In places such as Iraq, Afghanistan, Yemen, Libya and northern Mali,
several militant groups are fighting foreign forces, their government or each
other -- and sometimes all of the above. Some of these groups are jihadists,
some are tribal militias, some are brigands and smugglers, and others are
nationalists. Identifying, sorting and classifying these groups can be very difficult,
and sometimes alliances shift or overlap. For example, Yemen's southern
separatists will sometimes work with tribal militias or AQAP to fight against
the government; other times, they fight against these would-be allies. We have
seen similar dynamics in northern Mali among groups such as AQIM, Ansar Dine,
the Movement for Unity and Jihad in West Africa, various Tuareg groups and
other tribal militias in the region.
Taxonomy becomes even more difficult when a group uses multiple names, or
when multiple groups share a name. Groups adopt different names for discretion,
confusion or public relations purposes. AQAP called itself Ansar al-Shariah
during its fight to take over cities in southern Yemen and to govern the
territory. But radical cleric Abu Hamza al-Masri, who was arrested in the
United Kingdom in 2004 and extradited to the United States in 2012, has long
led a movement likewise called Ansar al-Shariah. Even the Libyan jihadist
militia that attacked the U.S. Consulate in Benghazi uses the same name. But
just because these groups share a name, and just because members or leaders of
the groups know each other, does not necessarily mean that they are chapters of
the same group or network of groups, or that they even subscribe to the same
ideology.
As we mentioned long before Moammar Gadhafi was ousted in Libya, jihadists
and other militants thrive in power vacuums. This assertion has proved true in
Afghanistan, Iraq and Somalia, and more recently in Libya, northern Mali and
now Syria. Weapons flooding into such regions only compound the problem.

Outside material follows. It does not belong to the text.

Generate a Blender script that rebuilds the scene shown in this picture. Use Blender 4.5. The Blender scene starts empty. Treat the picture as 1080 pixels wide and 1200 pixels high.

Militant Islamists have seized the opportunity to grow in influence in such
places, as have the subset of militant Islamists we call jihadists. So in this
context, while the al Qaeda core has been crippled, other portions of the
jihadist movement are thriving. This is especially so among those that aspire
to mount local insurgencies rather than those more concerned with planning
transnational attacks. The nuances are important because as the composition and
objectives of jihadist groups change, so do their methods of attack.